Tim: So this is what we call a collaborative robot. And what collaborative means is it’s designed to work with people. You can actually teach this robot by grabbing it and moving it. And when you look on the screen here, you'll actually see the robot moves in real time. So as we program, we've got a list of waypoints here that the robot will actually go through. When you're doing a traditional robot program, if you think about it, you're just going to go from point A to point B to point C, and then maybe doing an action. So this is where our gripper might open or close to pick something up or set something down. What we've got are pieces inside called harmonic drives and those are basically gears that allow us to get extreme precision, so 30 micron repeatability with our robot. We also have force sensing inside of the robot. If the robot actually runs into me or into something, we're going to see a spike in current and the robot is going to sense that and stop. The robot's trying to drive from one point to another. As the resistance goes up, the energy that it takes to go to that point goes up, and so the robot shuts down and reports that it has impacted something. This allows us to put a robot in a place without a cage, which is very new and innovative. So now we've got a safe force-sensing robot and it’s sensing it all through current.

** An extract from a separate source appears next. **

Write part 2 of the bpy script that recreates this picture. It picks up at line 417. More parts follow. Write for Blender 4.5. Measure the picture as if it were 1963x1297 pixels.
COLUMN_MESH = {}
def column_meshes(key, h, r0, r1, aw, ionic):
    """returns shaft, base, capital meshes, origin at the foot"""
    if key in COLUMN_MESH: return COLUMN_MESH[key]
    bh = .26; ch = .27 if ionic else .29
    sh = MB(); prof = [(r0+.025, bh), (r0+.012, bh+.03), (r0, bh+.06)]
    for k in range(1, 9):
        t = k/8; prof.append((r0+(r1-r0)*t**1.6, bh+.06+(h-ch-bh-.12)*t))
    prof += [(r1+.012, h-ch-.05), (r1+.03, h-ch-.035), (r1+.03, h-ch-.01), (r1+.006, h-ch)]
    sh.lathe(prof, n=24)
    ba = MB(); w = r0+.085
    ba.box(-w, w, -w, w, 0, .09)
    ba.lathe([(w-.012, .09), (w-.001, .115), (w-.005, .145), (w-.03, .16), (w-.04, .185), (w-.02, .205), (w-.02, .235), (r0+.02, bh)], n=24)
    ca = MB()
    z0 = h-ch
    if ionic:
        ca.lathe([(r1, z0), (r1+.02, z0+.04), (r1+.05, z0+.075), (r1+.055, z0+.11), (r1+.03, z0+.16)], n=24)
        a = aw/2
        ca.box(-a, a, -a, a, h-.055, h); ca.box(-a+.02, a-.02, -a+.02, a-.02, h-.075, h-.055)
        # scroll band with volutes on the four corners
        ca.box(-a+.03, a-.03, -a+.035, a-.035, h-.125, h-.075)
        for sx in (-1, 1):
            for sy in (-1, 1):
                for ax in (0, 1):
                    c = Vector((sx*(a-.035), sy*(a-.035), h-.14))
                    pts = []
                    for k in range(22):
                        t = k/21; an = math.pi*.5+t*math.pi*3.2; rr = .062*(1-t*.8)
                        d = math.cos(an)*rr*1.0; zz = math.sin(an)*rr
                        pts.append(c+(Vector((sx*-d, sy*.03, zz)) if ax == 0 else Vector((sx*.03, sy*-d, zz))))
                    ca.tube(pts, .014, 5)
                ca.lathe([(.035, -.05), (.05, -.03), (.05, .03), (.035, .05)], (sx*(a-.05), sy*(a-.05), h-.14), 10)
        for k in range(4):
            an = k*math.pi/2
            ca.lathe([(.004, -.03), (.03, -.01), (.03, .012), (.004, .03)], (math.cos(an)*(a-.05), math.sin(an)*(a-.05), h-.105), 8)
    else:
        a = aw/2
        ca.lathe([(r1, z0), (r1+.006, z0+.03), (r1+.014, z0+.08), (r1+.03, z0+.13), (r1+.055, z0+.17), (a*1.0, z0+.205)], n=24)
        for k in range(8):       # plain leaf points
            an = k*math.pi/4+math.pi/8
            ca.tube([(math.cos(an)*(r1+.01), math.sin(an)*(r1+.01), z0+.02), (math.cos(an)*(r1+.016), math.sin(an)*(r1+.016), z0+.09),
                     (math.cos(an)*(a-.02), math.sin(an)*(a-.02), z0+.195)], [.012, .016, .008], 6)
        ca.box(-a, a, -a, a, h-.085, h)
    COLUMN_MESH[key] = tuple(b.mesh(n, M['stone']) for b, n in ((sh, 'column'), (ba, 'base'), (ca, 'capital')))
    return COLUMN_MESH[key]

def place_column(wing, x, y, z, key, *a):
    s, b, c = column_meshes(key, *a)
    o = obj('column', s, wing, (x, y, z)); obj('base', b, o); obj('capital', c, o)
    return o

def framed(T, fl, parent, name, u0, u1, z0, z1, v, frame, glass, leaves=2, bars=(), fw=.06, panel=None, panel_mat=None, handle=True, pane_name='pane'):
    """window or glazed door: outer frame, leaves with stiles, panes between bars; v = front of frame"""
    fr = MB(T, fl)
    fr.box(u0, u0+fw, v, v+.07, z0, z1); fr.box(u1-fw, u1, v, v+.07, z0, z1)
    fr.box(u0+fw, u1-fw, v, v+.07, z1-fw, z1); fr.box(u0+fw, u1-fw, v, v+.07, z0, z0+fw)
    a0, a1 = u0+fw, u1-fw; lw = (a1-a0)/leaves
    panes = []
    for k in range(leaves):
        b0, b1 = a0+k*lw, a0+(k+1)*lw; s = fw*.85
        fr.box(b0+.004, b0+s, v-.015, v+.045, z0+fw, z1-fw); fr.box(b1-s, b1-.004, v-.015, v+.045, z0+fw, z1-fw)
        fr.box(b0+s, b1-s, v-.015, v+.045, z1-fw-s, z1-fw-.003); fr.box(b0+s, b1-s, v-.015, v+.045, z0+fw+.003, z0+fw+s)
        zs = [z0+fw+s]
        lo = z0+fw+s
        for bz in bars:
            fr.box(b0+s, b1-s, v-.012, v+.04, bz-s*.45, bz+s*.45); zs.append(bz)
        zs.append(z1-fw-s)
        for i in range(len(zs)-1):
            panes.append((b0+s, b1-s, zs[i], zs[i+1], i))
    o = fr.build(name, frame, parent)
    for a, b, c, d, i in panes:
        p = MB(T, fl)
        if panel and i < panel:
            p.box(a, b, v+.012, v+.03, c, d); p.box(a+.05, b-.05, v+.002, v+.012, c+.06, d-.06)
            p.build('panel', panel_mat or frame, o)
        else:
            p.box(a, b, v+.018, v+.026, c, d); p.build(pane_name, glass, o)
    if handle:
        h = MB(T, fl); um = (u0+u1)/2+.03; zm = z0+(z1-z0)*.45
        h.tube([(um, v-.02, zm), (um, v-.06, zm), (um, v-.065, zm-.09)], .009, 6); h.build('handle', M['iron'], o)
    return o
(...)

Josh: That’s interesting. I always assume that force-sensing just had some sort of movement sensors in here and it expected movement, and it didn't get it. It's literally just monitoring the current consumption?

Tim: Exactly. So let's go to the log here. Here's the actual current right here that we're seeing. So if I push on it, you can actually see the current spiking. So what we've done with Universal Robots, is made programming extremely easy. And the benefit of that is you can deploy a system very quickly, as opposed to taking maybe weeks or months or years. And maybe our company has changed before we've actually deployed it. So this is a very good robot for a company that's trying to grow quickly and needs to move very fast and stay flexible. 

As you put a product in the field you're going to have a lot of different customer experiences. And so when customers feed back information of their company and say, "maybe I want this maybe I want that", there are teams that have to decide, should we as a company actually add this feature? So something that I get to be a part of is listening to the marketplace and saying, "Hey, guys, everyone really wants this new thing. We've got to do it." And then when you actually see that new feature roll out, it feels really good to be a part of that. We run into new projects, new applications every day. I think that's the most exciting part about my job is getting sucked into the problem solving, talking to the smartest, sharpest people in the world and helping people solve crazy projects. And that's that's fun to be a part of.